At the NCAA Indoor Championships, McQueen placed sixth in the long jump, giving the Gators three pivotal points that allowed UF to edge out juggernaut Oregon for fourth place in the meet and put the Florida women on the post-meet podium — reserved for the top four teams — for the first time since 2015. The Gators have not climbed the podium at NCAA Outdoors since 2014, so the goal for McQueen and her teammates is to keep the trajectory headed in the same direction. In her perfect ending, that would include eclipsing 22 feet for the first time in the long jump.
With her jump of 21 feet, 5.5 inches (a quarter-inch off her personal best) at the National Relay Championships at Arkansas last week, she's getting close.
"She was mad. She thought she should have done better; thought there was more there," Petersen said. "If she doesn't jump 22 feet by the end of the year, she's going to be disappointed. Fair or unfair, that's one of her stubborn traits and part of her personality that has driven us all nuts because she does so many good things — yet she's never happy. But that's also part of her that has really matured, especially this year."
Maybe it's a "Grandma" thing.
Or a Florida thing.
That's Darrielle McQueen snapping a team selfie during the Pepsi Florida Relays in March.
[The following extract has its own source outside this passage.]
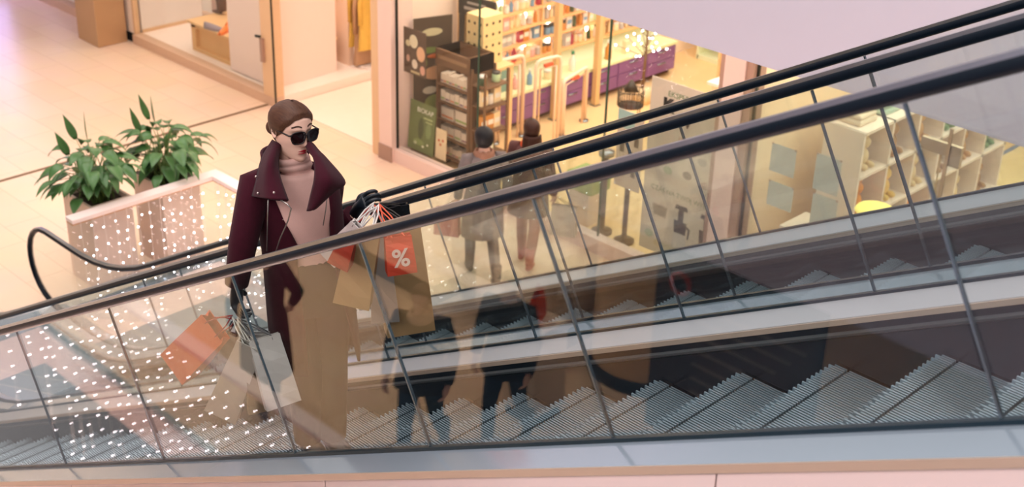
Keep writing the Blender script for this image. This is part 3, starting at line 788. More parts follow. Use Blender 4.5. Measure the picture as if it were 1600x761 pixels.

Face it, Gators track and field has hoisted a lot of hardware lately, most of it on the men's side. With that success, however, comes expectations. Truth be told, McQueen faces stiff competition daily from David, who has the team's best jumps this season (21 feet, 11.5 inches in the long jump; 46-4.25 in the triple), and next week will be sharing the pit with Georgia and the deepest group of jumpers in the nation.
Holloway's expectations are more simple.
"Just to do her best," he said. "I want her to leave on a high note, but I'm not going to put any numbers on it. I want to see Darrielle walk off the track smiling. Then I will know she's pleased. She's never going to be satisfied, but if I see her smiling I'll know she'll feel like she did her best."
Added Petersen: "Whatever happens the next few weeks— and I truly believe she's going to finish unbelievably strong — Darrielle is going to go down as one of the all-time greats here."
Translation: You don't always have to win a championship to be a champion.
#DidYouKnow: @FlightSchool_7's combined improvement in the horizontal jumps at UF is 5?? feet, 9.75 inches
— Gators Track and Field & Cross Country (@GatorsTF) April 25, 2018
Earlier this week, McQueen was doing something she rarely does: scrolling social media. While checking out Twitter, she ran across a post from the UF track and field account that showed (in feet and inches) just how much McQueen had improved in her jumps since her freshman year, thus putting plain context to the UF's coaches' charge of personal improvement. The numbers hit her unlike any time before.
The nearly 2 1/2 feet since her best jump in high school was symbolic of how much she'd developed.
As for the growth as person? That's quantified by those who know her.
"If I can look at myself in the mirror and see progress — and I've made a lot of progress during my four years here —that's something to hold my head up high about and know that I've had a successful career," McQueen said. "Yes, that'll make me happy."